The proper target for outrage is the F.A., for its arbitrary and dictatorial flouting of fair play and for its prevaricating and dissembling, which seem to be its routine practice.  As the England players were voting unanimously to strike, the F.A.  was lying to the press, claiming that all was amicable and there was no threat of a strike.

The F.A. is dissembling still.  It now claims that in suspending Ferdinand, it was acting on its lawyers’ warning that if he played, Turkey could protest that he had failed to take the drug test and UEFA could order a forfeit on that ground.  This smacks of after-the-fact rationalisation for an horrendously unfair suspension, for the F.A. surely would have mentioned it much earlier had it been the actual reason for the suspension without hearing.   It would not excuse the failure to conduct a hearing in advance of the suspension in any event--the due process requirement is not so easily circumvented--although it might have been grounds for speeding up the process.

More important, this belatedly-offered reason is wholesale fabrication.  As UEFA has made clear, it has no jurisdiction over the drug test Ferdinand failed to take and would not take any adverse action were he to play in Turkey.  A simple telephone call to UEFA would have set the F.A. right on this. But no such call was made, of course.  There was no occasion for such a call because the possibility of adverse UEFA action is the F.A.’s after-the-fact rationalisation.  For what it is worth, the Turkish F.A. also has declared that it would have no objection were Ferdinand to play.

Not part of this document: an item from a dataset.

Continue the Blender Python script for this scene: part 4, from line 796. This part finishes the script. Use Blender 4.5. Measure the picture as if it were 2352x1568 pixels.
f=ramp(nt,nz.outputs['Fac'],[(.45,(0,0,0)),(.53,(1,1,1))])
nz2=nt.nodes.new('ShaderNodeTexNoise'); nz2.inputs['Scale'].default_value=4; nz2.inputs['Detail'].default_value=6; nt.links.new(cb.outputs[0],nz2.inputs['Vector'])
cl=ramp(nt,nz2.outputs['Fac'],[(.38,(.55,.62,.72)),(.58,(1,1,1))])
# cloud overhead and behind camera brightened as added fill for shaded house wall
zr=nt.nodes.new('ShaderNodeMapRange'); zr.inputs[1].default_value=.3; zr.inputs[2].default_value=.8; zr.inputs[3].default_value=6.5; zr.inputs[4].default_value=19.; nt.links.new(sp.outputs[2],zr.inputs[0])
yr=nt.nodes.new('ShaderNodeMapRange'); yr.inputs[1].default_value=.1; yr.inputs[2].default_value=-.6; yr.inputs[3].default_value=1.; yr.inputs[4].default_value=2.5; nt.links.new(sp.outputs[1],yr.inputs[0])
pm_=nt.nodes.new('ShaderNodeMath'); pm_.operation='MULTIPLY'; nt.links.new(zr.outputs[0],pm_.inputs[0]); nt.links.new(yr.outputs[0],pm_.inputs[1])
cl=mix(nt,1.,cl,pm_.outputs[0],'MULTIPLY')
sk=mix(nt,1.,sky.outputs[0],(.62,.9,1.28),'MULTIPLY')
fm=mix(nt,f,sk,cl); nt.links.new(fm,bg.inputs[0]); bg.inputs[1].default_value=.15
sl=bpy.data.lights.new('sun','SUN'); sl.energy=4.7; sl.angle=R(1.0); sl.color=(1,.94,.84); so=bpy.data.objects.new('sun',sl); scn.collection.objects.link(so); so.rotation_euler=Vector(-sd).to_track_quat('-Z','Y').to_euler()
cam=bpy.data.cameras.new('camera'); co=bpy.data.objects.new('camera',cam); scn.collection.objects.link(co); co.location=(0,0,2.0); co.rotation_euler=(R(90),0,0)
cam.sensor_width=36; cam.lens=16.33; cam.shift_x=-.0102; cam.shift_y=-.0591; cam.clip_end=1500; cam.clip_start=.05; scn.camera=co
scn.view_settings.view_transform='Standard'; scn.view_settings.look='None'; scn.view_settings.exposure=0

If, as it claims, the possibility of a UEFA sanction was the reason the F.A. suspended Ferdinand, one would expect the F.A. would reinstate him now that UEFA has announced that Ferdinand's participation in the match would not pose a problem.  That the F.A. has not now reinstated him demonstrates that the fear of UEFA action was a fabricated reason for the F.A.'s rush to judgment.

The F.A. has now promised a thorough review of its disciplinary procedures.  It is to be hoped this is more than an empty gesture to players so embittered they threatened a boycott.   Given the F.A.’s deplorable conduct throughout the entire affair, we have our doubts.  Any review the F.A. does conduct will come too late for fairness to Rio Ferdinand, of course; he will involuntarily sit out the game this weekend despite the undeniable fact he has been afforded no hearing.   It will also come too late for fairness to national team coach Sven-Göran Eriksson, who wanted to play Ferdinand, to Ferdinand's team-mates, who note that the suspension has greatly weakened the team, and to England's fans, who also have an interest in a full-strength England side taking the pitch.

Meanwhile, it has been revealed that on the very afternoon he missed the drug test, Ferdinand, having realised he had forgotten it and discovering that the testers had already left for the day, telephoned the F.A., confessing his mistake and begging desperately that the F.A. arrange a test.  That, too, was a mistake.  He was told it was his problem.  The F.A. is not an organisation to be looked to for understanding or for fair treatment.